By Adedapo Adesanya
Nigeria’s crude oil production declined again, this time by 1.7 per cent to an average of 1.354 million barrels per day in March 2022 compared to the 1.378 million barrels per day produced averagely in the month of February 2022.
This is according to the Organisation of the Petroleum Exporting Countries (OPEC) Oil Market Report for April 2022, indicating that the figure showed a decrease of 24,000 barrels per day month-on-month.
“According to secondary sources, total OPEC-13 crude oil production averaged 28.56 mb/d in March 2022, higher by 57 tb/d month-on-month.
“Crude oil output increased mainly in Saudi Arabia, Kuwait and the United Arab Emirates while production in Libya, Nigeria and Congo declined,” it said.
The report noted that following a contraction of 1.8 per cent year-on-year in 2020, Nigeria’s economy expanded by 3.6 per cent in 2021.

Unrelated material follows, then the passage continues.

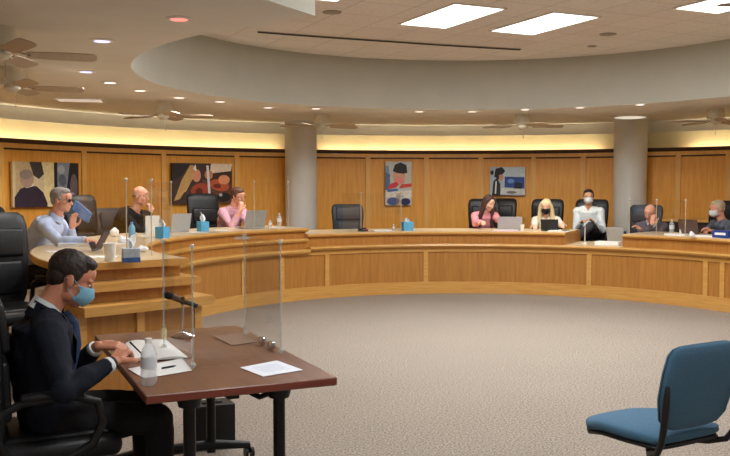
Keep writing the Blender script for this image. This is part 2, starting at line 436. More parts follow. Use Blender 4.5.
M_LITC = mat('downlight_glow_cool', (196, 200, 255), .5, emit=1.7, var=0, bump=0)
M_LITW = mat('downlight_glow_warm', (255, 240, 232), .5, emit=1.5, var=0, bump=0)
M_LITR = mat('downlight_glow_red', (255, 120, 110), .5, emit=1.8, var=0, bump=0)
def downlight(px, py, m, lab, w=0, r=.075, col=(1, .96, .9)):
    p = on(px, py, ZC)
    t = thing('recessed_downlight', lab, 'ceiling light', p, 0, 'small round recessed downlights')
    g = G(); n = 24
    g.lathe([(r*.8, -.001), (r*1.25, -.001), (r*1.25, -.006), (r*.8, -.012)], M_WPLAST, n); g.build('trim_ring', t, 30)
    g = G(); g.lathe([(r*.82, -.002), (r*.82, -.0125), (r*.5, -.016)], m, n); g.build('lens', t)
    if w:
        l = bpy.data.lights.new('downlight_lamp', 'SPOT'); l.energy = w; l.spot_size = rad(110); l.spot_blend = .8; l.shadow_soft_size = .06; l.color = col; aim = math.atan2(p.y-CY, p.x-CX)
        o = bpy.data.objects.new('downlight_lamp', l); COL.objects.link(o); o.parent = t; o.location = (0, 0, -.03); o.rotation_euler = (0, -rad(32), aim)
DW = 70
downlight(179, 18, M_LITR, 'round recessed ceiling light glowing red, nearest the camera', 8, .07, (1, .5, .45))
downlight(102, 40, M_LITC, 'round recessed ceiling light with bluish glow beside the near ceiling fan', DW, .075)
downlight(86, 71, M_LITC, 'round recessed ceiling light with bluish glow beside the second ceiling fan', DW, .07)
downlight(110, 82, M_LITW, 'round recessed ceiling light, just right of the two bluish ones', DW)
downlight(63, 90, M_LITW, 'round recessed ceiling light just above the white slotted ceiling grille', DW)
for k, (x, y) in enumerate(((140, 90), (179, 97), (220, 101), (268, 107), (316, 108), (419, 111), (472, 111), (525, 109), (580, 107), (640, 104))):
    labs = ['right of the white ceiling grille', 'right of the small far ceiling fan at left', 'above the violin picture', 'above and left of the left column',
            'directly above the fan by the left column', 'above the middle wall panels', 'left of the fan in the middle distance', 'directly above the fan left of the right column',
            'left of the big round light by the right column', 'above the right column, on the edge of the raised ceiling']
    downlight(x, y, M_LITW, 'small round recessed ceiling light '+labs[k], DW if k not in (9,) else 8)
# big round light near the right column
p = on(630, 116, ZC)
t = thing('round_ceiling_light', 'large round flush ceiling light in front of the right grey column', 'ceiling light', p)
g = G(); g.lathe([(.27, -.001), (.27, -.02), (.24, -.024)], M_WPLAST, 32); g.build('rim', t, 30)
g = G(); g.lathe([(.235, -.01), (.235, -.03), (.15, -.04)], mat('dim_diffuser', (240, 236, 220), .6, emit=.7, var=0, bump=0), 32); g.build('diffuser', t, 50)
# slotted grille with an emissive panel behind the slats
def grille(c, rz, w, d, lab, nm):
    t = thing(nm, lab, 'ceiling light', c, rz)
    g = G(); g.box((0, 0, -.004), (w, d, .008), M_LITW); g.build('glow_panel', t)
    g = G()
    for sx in (-1, 1): g.box((sx*w/2, 0, -.008), (.03, d+.03, .016), M_WPLAST)
    for sy in (-1, 1): g.box((0, sy*d/2, -.008), (w, .03, .016), M_WPLAST)
    g.build('frame', t)
    g = G(); k = int(d/.045)
    for i in range(k): g.box((0, -d/2+(i+.5)*d/k, -.01), (w-.02, .022, .004), M_WPLAST, Matrix.Rotation(rad(25), 3, 'X'))
    g.build('slats', t)
p = on(80, 99.5, ZC); grille(p, 12, .58, .42, 'white louvred square grille with glowing backing in the low ceiling at left', 'louvred_ceiling_grille')
# long black slot diffuser following the curve of the raised ceiling
sl = []
for px, py in ((258, 32), (300, 35.3), (345, 38.5), (390, 41.5), (435, 44.6), (480, 47.4), (520, 49.6)): sl.append(on(px, py, ZT-.004))
t = thing('slot_diffuser', 'long thin black linear air slot in the raised ceiling', 'vent', sl[3])
g = G(); g.tube([p-sl[3] for p in sl], .035, mat('slot_black', (26, 24, 22), .7), n=4, flat=.3, up=(0, 0, 1)); g.build('slot', t)
g = G()
for s_ in (-1, 1):
    g.tube([p-sl[3]+V((0, s_*.055, .001)) for p in sl], .012, mat('slot_rim', (150, 140, 126), .7), n=4, flat=.4, up=(0, 0, 1))
g.build('rim', t)
for px, py, lab in ((332, 12, 'round ceiling speaker cover left of the bright panels'), (608, 34, 'round ceiling speaker cover right of the bright panels'),
                    (592, 46, 'small round ceiling speaker cover nearer the fascia'), (727, 4, 'round ceiling speaker cover at the right edge of the photo')):
    p = on(px, py, ZT-.001); g = G(); r = .1 if px != 592 else .06
    g.lathe([(r, 0), (r, -.008), (r*.8, -.012)], mat('speaker_cover', (158, 146, 132), .7), 24); tag(g.build('ceiling_speaker', smooth=30, loc=p), lab, 'speaker')

# ceiling fans
def make_fan(loc, rz, label):
    t = thing('ceiling_fan', label, 'ceiling fan', loc, rz, 'five-bladed ceiling fans')
    g = G(); g.lathe([(.10, 0), (.10, -.04), (.115, -.045), (.125, -.09), (.125, -.13), (.10, -.15), (.06, -.16)], M_FANW, 28); g.build('motor_housing', t, 35)
    g = G(); g.lathe([(.05, -.155), (.075, -.17), (.08, -.20), (.05, -.225), (.02, -.235)], M_FANW, 24); g.build('hub', t, 40)
    for k in range(5):
        a = rad(72*k); R = Matrix.Rotation(a, 3, 'Z')
        g = G()
        g.tube([R@V(p) for p in ((.07, 0, -.18), (.13, 0, -.175), (.2, 0, -.19))], [.014, .012, .02], M_CHROME, 8, .35, up=(0, 0, 1))
        b = g.build('blade_bracket', t, 40)
        g = G(); Rt = R@Matrix.Rotation(rad(-15), 3, 'X')
        prof = [(.17, .045), (.2, .055), (.4, .065), (.58, .068), (.63, .06), (.655, .035)]
        secs = [[Rt@V((x, w, 0))+V((0, 0, -.185)), Rt@V((x, -w, 0))+V((0, 0, -.185)), Rt@V((x, -w, -.007))+V((0, 0, -.185)), Rt@V((x, w, -.007))+V((0, 0, -.185))] for x, w in prof]
        g.rings(secs, M_BLADE); g.build('blade', t)
    g = G(); g.tube([(.03, .02, -.22), (.03, .02, -.36)], .0025, M_CHROME, 6); g.ell((.03, .02, -.365), .008, M_CHROME, seg=8, rings=6); g.build('pull_chain', t)
    return t
fan = make_fan(V((-2.58, 6.2, ZC)), 20, 'near ivory ceiling fan at the left edge, closest to the camera')
dup(fan, V((-3.35, 8.3, ZC)), 20, 'second ivory ceiling fan at the left edge, behind the nearest one')
for px, py, rz, lab in ((163, 102, 10, 'ivory ceiling fan above the wall left of the violin picture'), (322, 114, 33, 'ivory ceiling fan by the left grey column'),
                        (522, 114, 5, 'ivory ceiling fan above the picture of the dark haired child'), (716, 108.5, 40, 'ivory ceiling fan at the far right edge')):
    p = on(px, py, ZC); dup(fan, p, rz, lab)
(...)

It said this economic recovery was most likely to continue over the course of 2022 with support from improvements in the hydrocarbons sector and energy prices.
The report said: “Recent official data suggested that the annual inflation rate edged up slightly to 15.7 per cent in February 2022 from 15.6 per cent in January 2022, although food inflation remained elevated.
“Indeed, higher food costs related to geopolitical tensions could further fuel inflation.
“In March 2022, the overall business improvement softened as Stanbic IBTC Bank Nigeria’s Purchasing Managers’ Index suggested, indeed it dropped to 54.1 from 57.3 in February.
“Yet, the overall prospects for Nigeria’s short-term economic outlook remain positive, despite concerns over inflationary pressures amid disruptions to global trade flows and supply shortages,” OPEC stated.
In the report, the growth forecast for non-OPEC supply in 2022 was reduced by just over 300,000 barrels per day to 2.7 million barrels per day. OPEC cut its forecast of Russian output by 530,000 barrels per day, although it raised its forecast for US tight oil, another term for shale.
OPEC expects US tight oil supply to rise by 880,000 barrels per day in 2022, up from 670,000 barrels per day last month and said there was potential for further expansion even though most US oil companies are still focusing on capital discipline.
OPEC and its allies, which include Russia, in a grouping known as OPEC+, are unwinding record output cuts put in place in 2020 and have rebuffed Western pressure to raise output at a faster pace.
At its last meeting, OPEC+ deviated from the Ukraine war, which Russia refers to as a “special military operation”, and stuck to a previously agreed plan to boost its monthly output target by 432,000 barrels per day in May.
Underinvestment in oilfields in some OPEC members like Nigeria means the group has been unable to fully deliver its promised output increases.